## Objective
Copy out all of the data below with no alterations.

## Data excerpt
::::::::::

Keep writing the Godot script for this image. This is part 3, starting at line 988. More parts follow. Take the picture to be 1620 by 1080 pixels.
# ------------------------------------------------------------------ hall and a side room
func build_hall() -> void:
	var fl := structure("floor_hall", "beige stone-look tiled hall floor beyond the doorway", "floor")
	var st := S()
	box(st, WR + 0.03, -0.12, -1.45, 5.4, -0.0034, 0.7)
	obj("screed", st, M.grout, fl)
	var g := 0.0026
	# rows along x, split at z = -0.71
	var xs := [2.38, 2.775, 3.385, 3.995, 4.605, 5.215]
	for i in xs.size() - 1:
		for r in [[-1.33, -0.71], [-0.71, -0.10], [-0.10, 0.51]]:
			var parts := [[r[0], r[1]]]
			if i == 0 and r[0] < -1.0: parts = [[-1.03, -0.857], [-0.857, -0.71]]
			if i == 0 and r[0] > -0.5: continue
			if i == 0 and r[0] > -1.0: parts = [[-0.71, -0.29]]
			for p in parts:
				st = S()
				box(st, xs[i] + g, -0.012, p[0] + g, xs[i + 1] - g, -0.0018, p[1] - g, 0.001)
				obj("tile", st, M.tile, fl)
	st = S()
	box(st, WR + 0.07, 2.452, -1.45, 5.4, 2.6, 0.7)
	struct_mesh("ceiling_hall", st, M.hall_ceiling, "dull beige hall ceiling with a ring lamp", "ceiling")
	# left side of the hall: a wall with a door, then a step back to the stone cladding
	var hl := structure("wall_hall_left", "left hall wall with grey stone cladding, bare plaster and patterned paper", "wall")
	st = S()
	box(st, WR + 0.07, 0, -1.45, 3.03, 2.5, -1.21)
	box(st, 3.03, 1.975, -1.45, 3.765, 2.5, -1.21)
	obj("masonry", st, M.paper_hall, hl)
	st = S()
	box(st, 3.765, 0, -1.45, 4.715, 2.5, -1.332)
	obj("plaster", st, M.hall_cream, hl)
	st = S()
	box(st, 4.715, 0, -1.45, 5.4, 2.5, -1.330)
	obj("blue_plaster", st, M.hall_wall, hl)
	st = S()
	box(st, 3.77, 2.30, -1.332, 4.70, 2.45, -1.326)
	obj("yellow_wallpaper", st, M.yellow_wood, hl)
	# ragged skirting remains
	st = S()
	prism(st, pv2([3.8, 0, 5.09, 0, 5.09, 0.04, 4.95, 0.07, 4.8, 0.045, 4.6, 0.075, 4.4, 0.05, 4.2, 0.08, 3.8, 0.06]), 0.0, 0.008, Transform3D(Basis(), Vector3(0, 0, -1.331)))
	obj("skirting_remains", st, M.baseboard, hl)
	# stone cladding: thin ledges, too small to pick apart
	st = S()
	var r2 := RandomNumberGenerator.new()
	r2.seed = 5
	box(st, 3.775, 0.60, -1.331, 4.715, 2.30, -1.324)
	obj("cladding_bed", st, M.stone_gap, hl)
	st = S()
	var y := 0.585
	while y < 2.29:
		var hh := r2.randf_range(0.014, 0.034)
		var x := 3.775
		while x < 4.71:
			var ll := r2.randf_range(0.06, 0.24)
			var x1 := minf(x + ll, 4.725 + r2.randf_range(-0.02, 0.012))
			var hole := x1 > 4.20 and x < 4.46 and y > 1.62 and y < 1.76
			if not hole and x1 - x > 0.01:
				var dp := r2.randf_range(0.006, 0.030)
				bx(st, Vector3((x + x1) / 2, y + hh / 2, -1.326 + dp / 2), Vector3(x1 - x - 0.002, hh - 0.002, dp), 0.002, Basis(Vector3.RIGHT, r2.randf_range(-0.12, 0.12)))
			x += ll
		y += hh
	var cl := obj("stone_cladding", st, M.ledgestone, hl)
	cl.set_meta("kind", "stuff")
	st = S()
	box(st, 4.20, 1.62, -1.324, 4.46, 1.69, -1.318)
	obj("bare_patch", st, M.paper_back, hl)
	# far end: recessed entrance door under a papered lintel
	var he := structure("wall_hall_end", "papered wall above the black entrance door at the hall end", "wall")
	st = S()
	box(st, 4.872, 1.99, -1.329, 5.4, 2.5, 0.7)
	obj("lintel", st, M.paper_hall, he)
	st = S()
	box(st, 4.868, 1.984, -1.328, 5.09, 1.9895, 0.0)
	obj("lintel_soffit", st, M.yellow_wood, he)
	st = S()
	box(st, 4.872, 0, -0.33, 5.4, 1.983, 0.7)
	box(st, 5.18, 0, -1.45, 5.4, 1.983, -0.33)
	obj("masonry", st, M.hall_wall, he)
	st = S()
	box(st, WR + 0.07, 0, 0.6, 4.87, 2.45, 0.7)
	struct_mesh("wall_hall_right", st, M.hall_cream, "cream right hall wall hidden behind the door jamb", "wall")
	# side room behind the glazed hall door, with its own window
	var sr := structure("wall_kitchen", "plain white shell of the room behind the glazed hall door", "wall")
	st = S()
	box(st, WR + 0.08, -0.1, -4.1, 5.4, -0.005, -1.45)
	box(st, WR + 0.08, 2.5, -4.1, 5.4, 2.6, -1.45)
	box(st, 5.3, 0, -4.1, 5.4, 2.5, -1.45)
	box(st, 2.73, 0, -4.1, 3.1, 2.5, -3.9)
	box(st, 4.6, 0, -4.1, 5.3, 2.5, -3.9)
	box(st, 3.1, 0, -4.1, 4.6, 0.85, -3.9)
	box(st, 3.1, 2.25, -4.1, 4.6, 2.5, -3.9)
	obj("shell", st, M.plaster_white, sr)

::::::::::

## Written answer
Keep writing the Godot script for this image. This is part 3, starting at line 988. More parts follow. Take the picture to be 1620 by 1080 pixels.
# ------------------------------------------------------------------ hall and a side room
func build_hall() -> void:
	var fl := structure("floor_hall", "beige stone-look tiled hall floor beyond the doorway", "floor")
	var st := S()
	box(st, WR + 0.03, -0.12, -1.45, 5.4, -0.0034, 0.7)
	obj("screed", st, M.grout, fl)
	var g := 0.0026
	# rows along x, split at z = -0.71
	var xs := [2.38, 2.775, 3.385, 3.995, 4.605, 5.215]
	for i in xs.size() - 1:
		for r in [[-1.33, -0.71], [-0.71, -0.10], [-0.10, 0.51]]:
			var parts := [[r[0], r[1]]]
			if i == 0 and r[0] < -1.0: parts = [[-1.03, -0.857], [-0.857, -0.71]]
			if i == 0 and r[0] > -0.5: continue
			if i == 0 and r[0] > -1.0: parts = [[-0.71, -0.29]]
			for p in parts:
				st = S()
				box(st, xs[i] + g, -0.012, p[0] + g, xs[i + 1] - g, -0.0018, p[1] - g, 0.001)
				obj("tile", st, M.tile, fl)
	st = S()
	box(st, WR + 0.07, 2.452, -1.45, 5.4, 2.6, 0.7)
	struct_mesh("ceiling_hall", st, M.hall_ceiling, "dull beige hall ceiling with a ring lamp", "ceiling")
	# left side of the hall: a wall with a door, then a step back to the stone cladding
	var hl := structure("wall_hall_left", "left hall wall with grey stone cladding, bare plaster and patterned paper", "wall")
	st = S()
	box(st, WR + 0.07, 0, -1.45, 3.03, 2.5, -1.21)
	box(st, 3.03, 1.975, -1.45, 3.765, 2.5, -1.21)
	obj("masonry", st, M.paper_hall, hl)
	st = S()
	box(st, 3.765, 0, -1.45, 4.715, 2.5, -1.332)
	obj("plaster", st, M.hall_cream, hl)
	st = S()
	box(st, 4.715, 0, -1.45, 5.4, 2.5, -1.330)
	obj("blue_plaster", st, M.hall_wall, hl)
	st = S()
	box(st, 3.77, 2.30, -1.332, 4.70, 2.45, -1.326)
	obj("yellow_wallpaper", st, M.yellow_wood, hl)
	# ragged skirting remains
	st = S()
	prism(st, pv2([3.8, 0, 5.09, 0, 5.09, 0.04, 4.95, 0.07, 4.8, 0.045, 4.6, 0.075, 4.4, 0.05, 4.2, 0.08, 3.8, 0.06]), 0.0, 0.008, Transform3D(Basis(), Vector3(0, 0, -1.331)))
	obj("skirting_remains", st, M.baseboard, hl)
	# stone cladding: thin ledges, too small to pick apart
	st = S()
	var r2 := RandomNumberGenerator.new()
	r2.seed = 5
	box(st, 3.775, 0.60, -1.331, 4.715, 2.30, -1.324)
	obj("cladding_bed", st, M.stone_gap, hl)
	st = S()
	var y := 0.585
	while y < 2.29:
		var hh := r2.randf_range(0.014, 0.034)
		var x := 3.775
		while x < 4.71:
			var ll := r2.randf_range(0.06, 0.24)
			var x1 := minf(x + ll, 4.725 + r2.randf_range(-0.02, 0.012))
			var hole := x1 > 4.20 and x < 4.46 and y > 1.62 and y < 1.76
			if not hole and x1 - x > 0.01:
				var dp := r2.randf_range(0.006, 0.030)
				bx(st, Vector3((x + x1) / 2, y + hh / 2, -1.326 + dp / 2), Vector3(x1 - x - 0.002, hh - 0.002, dp), 0.002, Basis(Vector3.RIGHT, r2.randf_range(-0.12, 0.12)))
			x += ll
		y += hh
	var cl := obj("stone_cladding", st, M.ledgestone, hl)
	cl.set_meta("kind", "stuff")
	st = S()
	box(st, 4.20, 1.62, -1.324, 4.46, 1.69, -1.318)
	obj("bare_patch", st, M.paper_back, hl)
	# far end: recessed entrance door under a papered lintel
	var he := structure("wall_hall_end", "papered wall above the black entrance door at the hall end", "wall")
	st = S()
	box(st, 4.872, 1.99, -1.329, 5.4, 2.5, 0.7)
	obj("lintel", st, M.paper_hall, he)
	st = S()
	box(st, 4.868, 1.984, -1.328, 5.09, 1.9895, 0.0)
	obj("lintel_soffit", st, M.yellow_wood, he)
	st = S()
	box(st, 4.872, 0, -0.33, 5.4, 1.983, 0.7)
	box(st, 5.18, 0, -1.45, 5.4, 1.983, -0.33)
	obj("masonry", st, M.hall_wall, he)
	st = S()
	box(st, WR + 0.07, 0, 0.6, 4.87, 2.45, 0.7)
	struct_mesh("wall_hall_right", st, M.hall_cream, "cream right hall wall hidden behind the door jamb", "wall")
	# side room behind the glazed hall door, with its own window
	var sr := structure("wall_kitchen", "plain white shell of the room behind the glazed hall door", "wall")
	st = S()
	box(st, WR + 0.08, -0.1, -4.1, 5.4, -0.005, -1.45)
	box(st, WR + 0.08, 2.5, -4.1, 5.4, 2.6, -1.45)
	box(st, 5.3, 0, -4.1, 5.4, 2.5, -1.45)
	box(st, 2.73, 0, -4.1, 3.1, 2.5, -3.9)
	box(st, 4.6, 0, -4.1, 5.3, 2.5, -3.9)
	box(st, 3.1, 0, -4.1, 4.6, 0.85, -3.9)
	box(st, 3.1, 2.25, -4.1, 4.6, 2.5, -3.9)
	obj("shell", st, M.plaster_white, sr)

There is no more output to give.